Kita ketahui bersama bahwa hasil dari pertemuan Ir. Soekarno dengan 4 ulama kharismatik tersebut ialah terpilihnya tanggal 17 Agustus 1945 untuk memproklamasikan kemerdekaan. Kemudian, data dari kementrian agama provinsi Jawa Timur 2013 menunjukkan di Kabupaten Madiun terdapat 84 institusi Islam pondok pesantren dan madrasah diniyah, sedangkan di Kota Madiun terdapat 16 institusi serupa.

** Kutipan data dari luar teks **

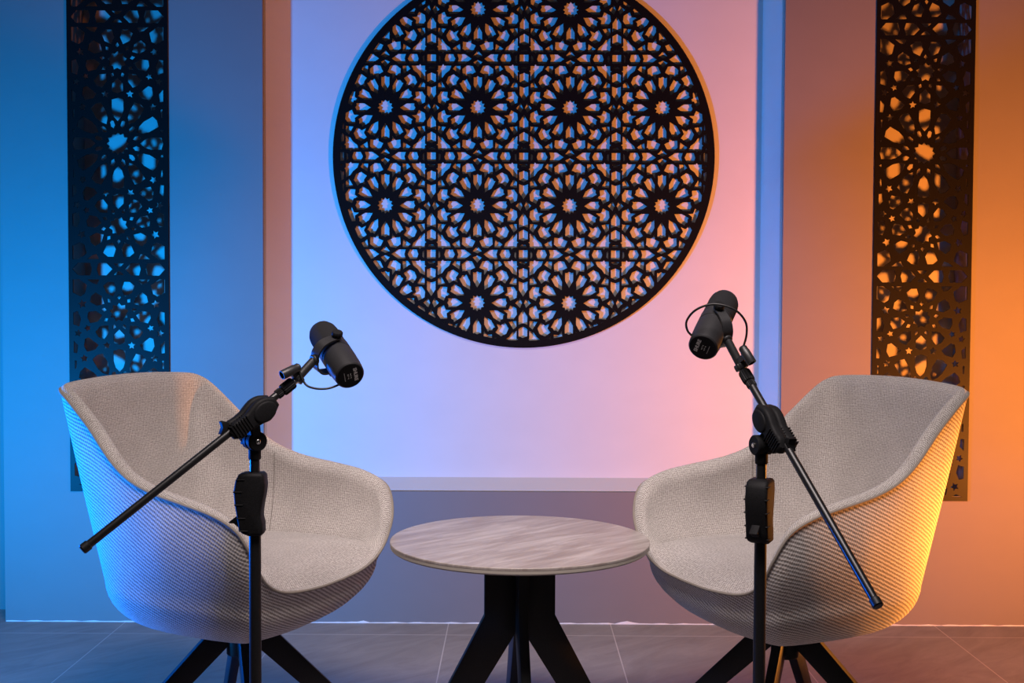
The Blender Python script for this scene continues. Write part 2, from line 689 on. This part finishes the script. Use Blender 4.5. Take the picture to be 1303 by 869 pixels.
pierced('pierced_disc', [(MR * c[0], MR * c[1]) for c in circ], polys, 0.004, M_LATT, med)
for k in range(8):
    a = 2 * PI * (k + .5) / 8
    rod('spacer', (0.640 * math.cos(a), 0.004, 0.640 * math.sin(a)), (0.640 * math.cos(a), NY - MC[1] - 0.0002, 0.640 * math.sin(a)), 0.008, M_LATT, med, seg=14)


def side_pattern(zero_y, x_half, y0, y1):
    """holes of the tall panels; px units about the big rosette, y up"""
    R = math.radians
    H = []
    P = 317.0
    for n in (-2, -1, 0, 1):
        Y = n * P
        # 12 fold rosette
        for k in range(12):
            H.append([(p[0], p[1] + Y) for p in (rot(q, R(90 + 30 * k)) for q in [(28, 0), (34, -5.2), (42, -7.6), (55.2, -7.6), (57.4, 0), (55.2, 7.6), (42, 7.6), (34, 5.2)])])
            H.append([(p[0], p[1] + Y) for p in (rot(q, R(105 + 30 * k)) for q in [(19.5, 0), (23, -2.8), (28.5, -2.5), (30, 0), (28.5, 2.5), (23, 2.8)])])
        H.append([(p[0], p[1] + Y) for p in (rot(((14.5 if i % 2 == 0 else 11.2), 0), R(90 + 15 * i)) for i in range(24))])
        # satellites above and below (mirror images), then the band
        for s in (1, -1):
            def put(q, X=0.0, Z=0.0):
                H.append([(X + p[0], Y + s * (Z + p[1])) for p in q])
            for k in range(9):
                a = -90 + 40 * k
                put([rot(q, R(a)) for q in [(21.5, 0), (28.5, -6.8), (38.5, -7.2), (41, 0), (38.5, 7.2), (28.5, 6.8)]], 0, 104)
                put([rot(q, R(a + 20)) for q in [(16, 0), (19, -2.6), (23, 0), (19, 2.6)]], 0, 104)
            put([rot(((12.2 if i % 2 == 0 else 9.2), 0), R(90 + 20 * i)) for i in range(18)], 0, 104)
            for sx in (1, -1):
                def st(x, z, r, ph=90):
                    put([rot(((r if i % 2 == 0 else r * .5), 0), R(ph + 36 * i)) for i in range(10)], sx * x, z)
                st(46.5, 114.5, 5.8, 100)
                st(52.0, 77.5, 5.0, 80)
                st(40.0, 84.0, 4.6, 110)
                st(15.6, 62.0, 5.2, 90)
                st(44.5, 45.5, 5.2, 95)
                st(55.5, 15.8, 2.4)
                put([(sx * x, z) for x, z in [(58.4, 145.8), (50.5, 146), (40.3, 138.5), (43, 127.5), (48.6, 124.2), (58.4, 129)]])
                put([(sx * x, z) for x, z in [(39.8, 145.6), (24.5, 145.6), (28, 139), (34, 141)]])
                put([(sx * x, z) for x, z in [(57.8, 104), (52, 105.5), (48, 96), (50.5, 86), (58, 88.5)]])
                put([(sx * x, z) for x, z in [(57.6, 68), (52, 62), (53.4, 52), (57.8, 52.6)]])
                put([(sx * x, z) for x, z in [(43.4, 70.4), (38.6, 72.2), (26, 62.5), (30.6, 56.6), (41, 54), (44.8, 61)]])
                put([(sx * x, z) for x, z in [(56.5, 43), (53.8, 42.5), (54.5, 33), (56.4, 32)]])
                if s == 1:
                    def put2(q):
                        H.append([(x * sx, Y + 158.7 + z) for x, z in q])
                    put2([(58.6, 0), (51.5, 8), (36, 8), (33.8, 0), (36, -8), (51.5, -8)])
                    put2([(8, 0), (15.5, 7.8), (25.8, 7.8), (28, 0), (25.8, -7.8), (15.5, -7.8)])
            if s == 1:
                for t in (1, -1):
                    H.append([(x, Y + 158.7 + t * z) for x, z in [(-6.5, 7.3), (6.5, 7.3), (3, 3.6), (0, 2.4), (-3, 3.6)]])
    out = []
    pl = [(1, 0, x_half), (-1, 0, x_half), (0, 1, y1), (0, -1, -y0)]
    for h in H:
        q = clip_convex([(x, y + zero_y) for x, y in h], pl)
        if len(q) > 2 and abs(parea(q)) > 2.0:
            out.append(q)
    return out


def lattice(name, PX, zc, label):
    x0, x1, z0 = PX
    w = x1 - x0
    k = w / 127.0       # metres per px
    yb = (zc - z0) / k    # big rosette height over the panel's foot, px
    ytop = (2.53 - z0) / k
    polys = side_pattern(yb, 58.6, 5.5, ytop - 5.5)
    # drop anything that overlaps a hole kept already (band / satellites share edges)
    kept = []
    for p in polys:
        c = (sum(q[0] for q in p) / len(p), sum(q[1] for q in p) / len(p))
        if all((c[0] - d[0]) ** 2 + (c[1] - d[1]) ** 2 > 9 for _, d in kept):
            kept.append((p, c))
    polys = [[(x * k, y * k) for x, y in p] for p, _ in kept]
    e = empty(name, ((x0 + x1) / 2, WY - 0.0047, z0))
    tag(e, label, 'wall decoration')
    pierced('pierced_sheet', [(-w / 2, 0), (w / 2, 0), (w / 2, ytop * k), (-w / 2, ytop * k)], polys, 0.0045, M_LATT, e)
    return e


lattice('lattice_panel', PL, 1.6202, 'tall narrow black pierced star lattice panel on the blue-lit wall, left of the niche')
lattice('lattice_panel', PR, 1.5978, 'tall narrow black pierced star lattice panel on the orange-lit wall, right of the niche')


# ------------------------------------------------------------------ armchair
RIM = [(.272, 0, .474), (.268, .10, .476), (.252, .20, .487), (.245, .262, .520), (.240, .298, .575),
       (.215, .318, .632), (.160, .319, .660), (.085, .312, .676), (-.005, .300, .692), (-.075, .290, .715), (-.135, .278, .752),
       (-.206, .263, .818), (-.270, .253, .872), (-.306, .240, .893), (-.322, .205, .900), (-.330, .10, .906), (-.333, 0, .908)]
BASE = [(.254, 0, .442), (.250, .10, .444), (.236, .185, .450), (.225, .235, .456), (.216, .262, .463),
        (.200, .276, .465), (.150, .285, .470), (.080, .286, .470), (-.01, .282, .470), (-.080, .272, .470), (-.135, .258, .470),
        (-.185, .232, .468), (-.215, .205, .466), (-.235, .180, .464), (-.248, .140, .462), (-.258, .07, .460), (-.260, 0, .460)]
NS = 5


def full_ring(half):
    r = catmull(half, NS)
    left = r
    right = r[1:-1][::-1] * np.array([1, -1, 1])
    return np.vstack([left, right])


RP, BP = full_ring(RIM), full_ring(BASE)
NR = len(RP)


def inward(P):
    d = -P * np.array([1.0, 1.0, 0])
    d[:, 0] += 0.02
    return d / np.linalg.norm(d, axis=1)[:, None]


INW = inward(RP)


def ring_mesh(name, rows, material, parent, close_first=None, close_last=None, smooth=70, datum=0):
    rows = [np.array(r) for r in rows]
    n = len(rows[0])
    verts = np.vstack(rows)
    faces, uvs = [], []
    ref = rows[len(rows) // 2]
    dl = np.linalg.norm(np.roll(ref, -1, 0) - ref, axis=1)
    U = np.concatenate([[0], np.cumsum(dl)])
    V = [np.zeros(n)]
    for a, b in zip(rows, rows[1:]):
        V.append(V[-1] + np.linalg.norm(b - a, axis=1))
    V = [v - V[datum] for v in V]
    for i in range(len(rows) - 1):
        for j in range(n):
            j2 = (j + 1) % n
            faces.append((i * n + j, i * n + j2, (i + 1) * n + j2, (i + 1) * n + j))
            uvs.append(((U[j], V[i][j]), (U[j + 1], V[i][j2]), (U[j + 1], V[i + 1][j2]), (U[j], V[i + 1][j])))
    verts = list(verts)
    for which, idx in ((close_first, 0), (close_last, len(rows) - 1)):
        if which:
            faces.append(tuple(idx * n + j for j in range(n)))
            uvs.append(tuple((rows[idx][j][0], rows[idx][j][1]) for j in range(n)))
    return pyd(name, verts, faces, material, parent, smooth, uvs)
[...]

Selain fakta di atas, dari Madiun juga lahir santri-santri bersejarah, sebut saja Sentot Alibasyah Prawirodirjo (1807-1855 M) panglima perang pada perang Jawa wafat dan dimakamkan di Bengkulu, Kiai Ageng Anom Besari, ayah dari Kiai Kasan Besari Tegalsari Ponorogo, yang dimakamkan di Kuncen Caruban, dan masih banyak lagi yang lainya.
Bagi penulis, ini menjelaskan bahwa sebutan “Pemberontakan PKI Madiun” sangatlah ahistoris, tidak adil, black campaign, dan gebyah uyah. Dengan melihat kesejarahan dan kenyataan Madiun, lebih tepat dengan penamaan “Madiun Affairs”. Semoga ini bermanfaat! Wallahu a’lam bis shawwab.